When thoughts turn to home
Last updated at 09:54, Friday, 09 May 2008
COMING off Whita at the weekend, I made a diversion to see the state of play of the tadpole population at the Copshaw Road quarry.
Still none of the stour-smothered eggs were changing into tadpoles and I don’t think they will. But where the movement of the quarried stone had filled in one frog nursery, it had created a new deep hole nearby.
And there, floating just under the surface, were countless strips of toads’ spawn and one mother toad still on the production line. The lines of eggs encased in their jelly looked like long tangled strands of yarn. And in the same pool were two small masses of clean-looking frog spawn.
Unfortunately the rain had created a clear water pool in the hollow but no weed had had time to establish itself and so, once the eggs develop into tadpoles, these tiny, squirming creatures will have no food to keep them alive.
I did my best by hauling pond weed from the other pools but goodness knows whether it will take root.
Two dead frogs were lying belly-up in the other dust-filled pools.
Almost at the end of our holiday in Madeira, we met a couple from the south of England.
But it turned out the husband, David Riches, had been born and brought up in Hawick and still had a hankering for the Borders.
David was constantly seeking us out for a chat and his wife Daphne said it was just as well we were soon to go home, or he’d never have left us alone.
The last time the couple had been up this way was to attend his sister’s funeral four years ago, when they stayed in a hotel in Denholm. The four of us racked our brains to remember the name of Denholm’s hostelries but couldn’t.
I remembered I had a CD made by Kenny Speirs’ band Real Time, which I’d bought at the Buccleuch Centre when they performed there last year.

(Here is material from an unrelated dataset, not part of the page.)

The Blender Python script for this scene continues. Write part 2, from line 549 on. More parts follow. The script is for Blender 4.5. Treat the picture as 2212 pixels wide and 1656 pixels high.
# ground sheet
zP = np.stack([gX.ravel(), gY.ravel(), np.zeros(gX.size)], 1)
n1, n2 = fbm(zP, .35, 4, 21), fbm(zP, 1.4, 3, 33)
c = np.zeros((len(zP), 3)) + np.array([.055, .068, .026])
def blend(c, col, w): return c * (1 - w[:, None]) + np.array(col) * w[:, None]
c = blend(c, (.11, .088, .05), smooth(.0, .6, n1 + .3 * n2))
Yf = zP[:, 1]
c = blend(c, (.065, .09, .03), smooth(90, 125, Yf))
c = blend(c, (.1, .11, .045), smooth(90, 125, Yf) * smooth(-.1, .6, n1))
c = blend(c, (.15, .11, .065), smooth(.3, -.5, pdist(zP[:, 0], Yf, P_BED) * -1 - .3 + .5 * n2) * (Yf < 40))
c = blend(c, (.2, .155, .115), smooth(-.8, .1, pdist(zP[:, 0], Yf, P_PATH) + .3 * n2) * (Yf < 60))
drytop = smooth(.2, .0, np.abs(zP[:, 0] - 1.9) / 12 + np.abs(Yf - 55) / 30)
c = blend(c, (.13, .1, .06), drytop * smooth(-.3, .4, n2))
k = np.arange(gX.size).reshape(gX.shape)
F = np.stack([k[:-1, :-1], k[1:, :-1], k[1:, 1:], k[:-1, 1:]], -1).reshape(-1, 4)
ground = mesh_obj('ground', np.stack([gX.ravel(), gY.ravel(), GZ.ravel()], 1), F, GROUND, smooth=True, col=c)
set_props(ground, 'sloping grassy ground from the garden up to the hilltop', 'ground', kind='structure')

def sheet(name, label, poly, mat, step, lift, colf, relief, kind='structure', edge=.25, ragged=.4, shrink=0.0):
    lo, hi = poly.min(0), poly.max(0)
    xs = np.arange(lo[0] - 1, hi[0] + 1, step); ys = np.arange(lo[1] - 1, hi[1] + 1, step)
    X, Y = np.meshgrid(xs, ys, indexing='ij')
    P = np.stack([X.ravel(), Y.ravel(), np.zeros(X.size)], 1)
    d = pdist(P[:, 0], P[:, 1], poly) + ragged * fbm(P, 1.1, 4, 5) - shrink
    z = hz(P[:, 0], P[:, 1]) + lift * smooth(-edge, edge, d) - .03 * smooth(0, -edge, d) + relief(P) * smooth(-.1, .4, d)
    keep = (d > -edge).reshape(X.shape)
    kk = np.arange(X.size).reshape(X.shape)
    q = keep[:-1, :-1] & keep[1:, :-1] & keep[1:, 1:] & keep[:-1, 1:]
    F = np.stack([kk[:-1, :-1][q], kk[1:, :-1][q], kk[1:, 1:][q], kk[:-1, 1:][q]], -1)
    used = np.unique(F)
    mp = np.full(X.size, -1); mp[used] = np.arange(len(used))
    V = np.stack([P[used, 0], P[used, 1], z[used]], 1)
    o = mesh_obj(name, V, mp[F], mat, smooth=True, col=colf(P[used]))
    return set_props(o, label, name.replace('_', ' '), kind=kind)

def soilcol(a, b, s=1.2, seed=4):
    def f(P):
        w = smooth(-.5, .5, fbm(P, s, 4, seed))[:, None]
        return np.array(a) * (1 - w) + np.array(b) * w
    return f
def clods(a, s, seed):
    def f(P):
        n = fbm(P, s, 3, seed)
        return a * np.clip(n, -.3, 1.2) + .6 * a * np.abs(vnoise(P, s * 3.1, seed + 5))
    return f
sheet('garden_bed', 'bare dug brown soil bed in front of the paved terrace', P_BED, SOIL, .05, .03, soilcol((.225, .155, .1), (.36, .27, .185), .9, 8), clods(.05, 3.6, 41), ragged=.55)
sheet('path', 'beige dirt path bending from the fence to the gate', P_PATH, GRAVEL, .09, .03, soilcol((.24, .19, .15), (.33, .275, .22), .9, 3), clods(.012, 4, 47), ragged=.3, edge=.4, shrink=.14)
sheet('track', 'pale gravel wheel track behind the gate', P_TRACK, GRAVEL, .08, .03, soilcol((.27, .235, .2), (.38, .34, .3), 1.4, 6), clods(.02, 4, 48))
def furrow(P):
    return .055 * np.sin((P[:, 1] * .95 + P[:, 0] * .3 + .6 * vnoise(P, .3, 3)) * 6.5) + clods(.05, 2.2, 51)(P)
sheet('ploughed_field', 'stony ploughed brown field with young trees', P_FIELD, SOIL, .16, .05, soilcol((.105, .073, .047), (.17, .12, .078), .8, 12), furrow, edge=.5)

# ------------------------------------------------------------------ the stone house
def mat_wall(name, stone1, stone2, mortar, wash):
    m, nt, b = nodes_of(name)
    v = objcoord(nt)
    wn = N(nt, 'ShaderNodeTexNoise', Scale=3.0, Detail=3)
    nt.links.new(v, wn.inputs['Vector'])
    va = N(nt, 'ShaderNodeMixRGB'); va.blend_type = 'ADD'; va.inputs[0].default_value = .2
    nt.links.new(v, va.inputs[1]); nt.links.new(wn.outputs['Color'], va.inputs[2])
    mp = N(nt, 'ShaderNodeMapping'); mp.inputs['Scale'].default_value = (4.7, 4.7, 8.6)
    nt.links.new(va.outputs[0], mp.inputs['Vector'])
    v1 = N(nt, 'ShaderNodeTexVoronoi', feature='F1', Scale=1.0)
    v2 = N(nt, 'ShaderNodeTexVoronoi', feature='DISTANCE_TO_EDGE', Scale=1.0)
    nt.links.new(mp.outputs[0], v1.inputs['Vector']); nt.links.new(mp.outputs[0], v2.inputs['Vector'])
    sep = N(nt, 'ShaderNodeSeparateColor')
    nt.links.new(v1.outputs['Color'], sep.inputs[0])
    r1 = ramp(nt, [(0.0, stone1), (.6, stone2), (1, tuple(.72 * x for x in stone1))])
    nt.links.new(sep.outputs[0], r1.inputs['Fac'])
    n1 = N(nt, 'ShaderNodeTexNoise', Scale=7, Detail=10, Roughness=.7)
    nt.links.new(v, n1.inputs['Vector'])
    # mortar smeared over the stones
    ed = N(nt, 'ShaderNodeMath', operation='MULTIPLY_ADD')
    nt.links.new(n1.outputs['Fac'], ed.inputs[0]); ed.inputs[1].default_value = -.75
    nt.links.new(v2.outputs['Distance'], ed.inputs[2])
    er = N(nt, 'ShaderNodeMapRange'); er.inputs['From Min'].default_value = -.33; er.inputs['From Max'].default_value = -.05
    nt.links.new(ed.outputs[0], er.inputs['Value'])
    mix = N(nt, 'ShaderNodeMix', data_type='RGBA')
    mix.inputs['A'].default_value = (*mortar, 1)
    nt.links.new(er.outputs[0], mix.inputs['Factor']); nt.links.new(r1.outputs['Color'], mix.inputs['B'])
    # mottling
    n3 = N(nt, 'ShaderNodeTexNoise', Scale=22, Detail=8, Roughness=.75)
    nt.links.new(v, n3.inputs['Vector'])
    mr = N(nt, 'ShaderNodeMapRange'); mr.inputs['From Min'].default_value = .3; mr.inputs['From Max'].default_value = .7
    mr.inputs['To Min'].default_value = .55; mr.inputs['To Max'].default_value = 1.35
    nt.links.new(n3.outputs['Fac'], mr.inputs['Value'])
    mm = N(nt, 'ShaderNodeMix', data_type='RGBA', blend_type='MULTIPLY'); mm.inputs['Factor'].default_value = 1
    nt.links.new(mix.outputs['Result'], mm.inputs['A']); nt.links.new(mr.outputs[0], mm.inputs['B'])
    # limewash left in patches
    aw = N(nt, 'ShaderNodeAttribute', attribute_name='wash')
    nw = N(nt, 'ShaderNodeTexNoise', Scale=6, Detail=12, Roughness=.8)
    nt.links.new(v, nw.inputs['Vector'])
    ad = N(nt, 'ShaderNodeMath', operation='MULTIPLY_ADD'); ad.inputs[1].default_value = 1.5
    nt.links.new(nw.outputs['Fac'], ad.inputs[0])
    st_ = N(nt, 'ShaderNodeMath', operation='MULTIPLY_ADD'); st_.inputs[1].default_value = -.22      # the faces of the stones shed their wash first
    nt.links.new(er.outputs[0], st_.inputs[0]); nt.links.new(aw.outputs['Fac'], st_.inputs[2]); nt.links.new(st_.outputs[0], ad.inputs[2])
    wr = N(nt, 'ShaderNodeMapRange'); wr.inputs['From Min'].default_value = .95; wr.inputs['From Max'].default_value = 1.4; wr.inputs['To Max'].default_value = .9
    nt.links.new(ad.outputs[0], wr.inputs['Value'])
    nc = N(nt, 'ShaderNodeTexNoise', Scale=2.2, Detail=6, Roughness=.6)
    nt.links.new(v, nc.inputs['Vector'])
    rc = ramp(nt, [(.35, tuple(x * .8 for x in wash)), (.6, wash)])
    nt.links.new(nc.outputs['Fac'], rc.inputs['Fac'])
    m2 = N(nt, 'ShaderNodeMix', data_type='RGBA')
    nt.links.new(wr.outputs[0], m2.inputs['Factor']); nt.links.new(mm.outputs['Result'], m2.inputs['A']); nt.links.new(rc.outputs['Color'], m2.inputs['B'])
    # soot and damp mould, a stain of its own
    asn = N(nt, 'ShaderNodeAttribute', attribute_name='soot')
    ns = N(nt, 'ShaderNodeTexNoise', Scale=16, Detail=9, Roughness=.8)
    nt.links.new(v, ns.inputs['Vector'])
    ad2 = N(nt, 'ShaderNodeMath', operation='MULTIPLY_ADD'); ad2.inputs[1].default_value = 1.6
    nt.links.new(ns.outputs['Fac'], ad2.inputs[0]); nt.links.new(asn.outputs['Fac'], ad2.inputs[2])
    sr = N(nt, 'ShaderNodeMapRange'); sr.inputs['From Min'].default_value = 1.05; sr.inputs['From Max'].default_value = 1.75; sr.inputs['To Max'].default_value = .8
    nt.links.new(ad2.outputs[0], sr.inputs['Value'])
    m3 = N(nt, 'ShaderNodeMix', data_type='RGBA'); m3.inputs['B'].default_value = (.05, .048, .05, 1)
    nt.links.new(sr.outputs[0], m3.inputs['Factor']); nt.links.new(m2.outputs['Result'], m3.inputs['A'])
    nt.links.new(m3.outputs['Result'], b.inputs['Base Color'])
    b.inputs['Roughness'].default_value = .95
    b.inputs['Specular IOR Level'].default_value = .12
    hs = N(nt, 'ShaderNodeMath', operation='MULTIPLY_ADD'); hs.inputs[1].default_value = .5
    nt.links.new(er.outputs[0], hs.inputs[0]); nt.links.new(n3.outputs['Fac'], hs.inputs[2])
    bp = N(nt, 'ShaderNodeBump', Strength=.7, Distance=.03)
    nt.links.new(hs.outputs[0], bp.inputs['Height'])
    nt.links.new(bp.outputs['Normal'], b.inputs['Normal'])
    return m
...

It’s called Home Thoughts and on it is a song, Saltire in the Sky, in which Kenny sings of returning home to Denholm with his band after a gig down south and how he travels up the A7 looking for the saltire in the sky. He sings about one of Denholm’s inns where he looks forward to a drink and some tunes with his cronies.
But we still couldn’t remember the name of the inn. Finally, the name The Auld Cross Keys appeared through the mist. This was the one the Riches had stayed in. But when I got home and played the CD, I realised Kenny’s howff was the Fox and Hounds.
I sent them the CD along with another of Kenny’s called Bordersong. Daphne’s letter, thanking me, relates how David got out his big Borders map and retraced his past to the words of the songs, with the tears welling up before too long.
Strange, isn’t it, how thoughts of “oor ain gate-en” bring out such emotions. I always have a wee greet when I hear “There’s a wee bit toon.”